Mafia: gestione voti e case popolari, 17 arresti tra Catania e Siracusa nel clan Laudani

GIARRE – Sono 17 le persone arrestate questa mattina in un’operazione antimafia tra Catania e Siracusa: estorsione, furto in abitazione, lesioni e riciclaggio dei proventi illeciti mediante intestazioni fittizie di depositi e conti correnti.  Per tutte è contestato anche il reato di associazione per delinquere di stampo mafioso.

L’indagine parte dai Carabinieri di Giarre sulle tracce dal 2016 del clan “Laudani – Musii i ficurinia”  operante nel territorio di Giarre e comuni limitrofi, i cui adepti riportavano, come simbolo del vincolo di affiliazione ed in ossequio alla famiglia mafiosa catanese di riferimento, un tatuaggio “a forma di labbra”.  Da qui il nome dell’operazione: “Smack Forever”.

Il gruppo criminale controllava il territorio attraverso la richiesta del pizzo e le assunzioni forzate di personale di loro gradimento, non mancano negli atti della magistratura anche casi di pestaggi, incendi di veicoli e furti. Estorsioni nella maggior parte dei casi mai denunciate.

Non solo estorsioni ma gestione di voti e controllo illegalmente delle case popolari.

Nel giugno del 2016 per le Comunali a Giarre il clan avrebbe appoggiato dei candidati consiglieri con lo scopo spiega la Procura di Catania, di “ottenere benefici futuri”. Pur non essendo emersa la prova dello scambio di voti sono stati evidenziati contatti con candidati, non identificati. Il boss Alessandro Liotta  nel tentativo di convincere un soggetto sconosciuto a cambiare la sua preferenza, gli intimava di dare il voto “agli amici nostri” e non “ai santapaoliani”. Inoltre, secondo l’accusa, Liotta gestiva illegittimamente l’assegnazione delle case popolari, nelle quali faceva confluire le residenze anagrafiche delle persone a lui più vicine o lucrando sui canoni delle locazioni, scomputando debiti che vantava nei confronti di terzi. Senza esitare a sottrarre gli immobili ai precedenti possessori anche con modalità violente.

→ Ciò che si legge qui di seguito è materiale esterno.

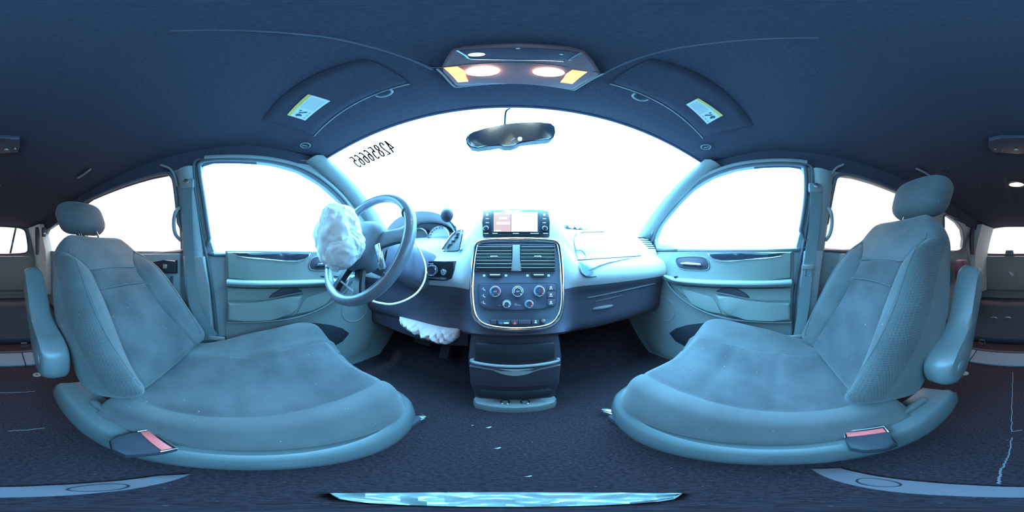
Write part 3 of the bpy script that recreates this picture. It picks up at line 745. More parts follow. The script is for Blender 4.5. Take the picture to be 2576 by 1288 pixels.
# climate panel
cl = [(1204,716),(1250,713),(1302,712),(1350,712),(1396,713),(1399,730),(1398,765),(1388,772),(1350,777),(1302,779),(1250,778),(1215,774),(1206,764)]
cp = st_plate(cl, 0.0005, 0.003, 0.0015, 'climate_panel', mat('climate_plastic', (0.075, 0.085, 0.13), 0.45), stack)
bm = bmesh.new(); tube(bm, smooth_loop([st(x, y, 0.0035) for x, y in cl], 3), 0.0008, 5, closed=True); finish(bm, 'panel_groove', M_soft, cp)
def dial(px, py, r, colored):
    c = st(px, py, 0.0035); f = frame3(c, (1, 0, 0), SV); nrm = f(0, 0, 1)-f(0, 0, 0); sgn = 1 if nrm.dot(SN) > 0 else -1
    F = lambda a_, b_, h=0: c+V((1, 0, 0))*a_+SV*b_+SN*h
    bm = bmesh.new(); plate(bm, [F(r*math.cos(j*PI/16), r*math.sin(j*PI/16)) for j in range(32)], SN*0.011, 0.002); kn = finish(bm, 'dial', M_dtrim, cp)
    bm = bmesh.new(); tube(bm, [F(r*math.cos(j*PI/16), r*math.sin(j*PI/16), 0.009) for j in range(32)], 0.0022, 8, closed=True); finish(bm, 'dial_ring', M_metal, kn)
    def arc(a0, a1, rr, m, nm):
        bm = bmesh.new(); tube(bm, [F(rr*math.cos(math.radians(lerp(a0, a1, j/12))), rr*math.sin(math.radians(lerp(a0, a1, j/12))), 0.0113) for j in range(13)], 0.0012, 6, flat=1); finish(bm, nm, m, kn)
    if colored: arc(95, 250, r*0.78, M_blue, 'cold_band'); arc(-50, 85, r*0.78, M_redp, 'warm_band')
    else: arc(-10, 200, r*0.72, M_print, 'speed_band')
    bm = bmesh.new(); a5 = math.radians(-40); plate(bm, [F(r*0.8*math.cos(a5)+0.0022*math.cos(j*PI/5), r*0.8*math.sin(a5)+0.0022*math.sin(j*PI/5), 0.0112) for j in range(10)], SN*0.0006); finish(bm, 'pointer_dot', M_print, kn)
    return kn, F
def st_text(body, F, w, m, nm, par, h=0.0112, cx=0, cy=0):
    t = mesh_text(body, 1.0); xs_ = [v.co.x for v in t.verts]; ys_ = [v.co.y for v in t.verts]
    sx = w/(max(xs_)-min(xs_)); mx, my = (max(xs_)+min(xs_))/2, (max(ys_)+min(ys_))/2
    for v in t.verts: v.co = F(cx+(v.co.x-mx)*sx, cy+(v.co.y-my)*sx, h+0.0004)
    return finish(t, nm, m, par)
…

Sarebbe inoltre documentato il riciclaggio dei proventi delle attività illecite mediante intestazioni fittizie di depositi e conti correnti. Alla base delle indagini anche le dichiarazioni di più collaboratori di giustizia utili per delineare l’organigramma e le attività dell’organizzazione, al vertice della quale vi è, secondo gli inquirenti Alessandro Liotta, già arrestato nel febbraio 2017 nell’Operazione “Bingo!” poiché a capo di una fiorente associazione a delinquere finalizzata allo spaccio di stupefacenti. Liotta  si avvaleva dei suoi affiliati per molteplici attività criminali. Particolarmente spregiudicato, sarebbe stato il metodo adottato per ottenere il pagamento del pizzo da parte degli esercenti, soprattutto a danno delle attività appena aperte e quindi oggettivamente in maggiore difficoltà.  In alcuni casi i titolari che si rifiutavano o pagavano in ritardo venivano sottoposti a pestaggi o gravi intimidazioni con bottiglie  contenenti liquido infiammabile. Accanto al capo clan spiccano anche figure femminili, sue corree principali e fedeli affiliate “marchiate” dal tatuaggio mafioso con il “musso”, ossia Valeria Vaccaro e Sharon Contarino , partecipi del riciclaggio dei proventi illeciti e protagoniste di episodi estorsivi. Liotta gestiva la cassa comune, tramite “prestanome”, riversandovi i proventi illeciti dei furti, delle estorsioni e dei cosiddetti “cavalli di ritorno”, effettuati dopo i furti di autovetture.

Il boss disponeva furti, curava i contatti con le “famiglie” acesi, catanesi e di Piedimonte Etneo, dirimeva le cosiddette “tarantelle” fra i vari affiliati (debiti, prelievi non autorizzati dalla cassa comune), impartiva disposizioni ai sodali per eludere le investigazioni e capire se le vittime del racket avessero o meno denunciato ai carabinieri, assicurava il sostentamento economico ai detenuti del gruppo e organizzava spedizioni punitive.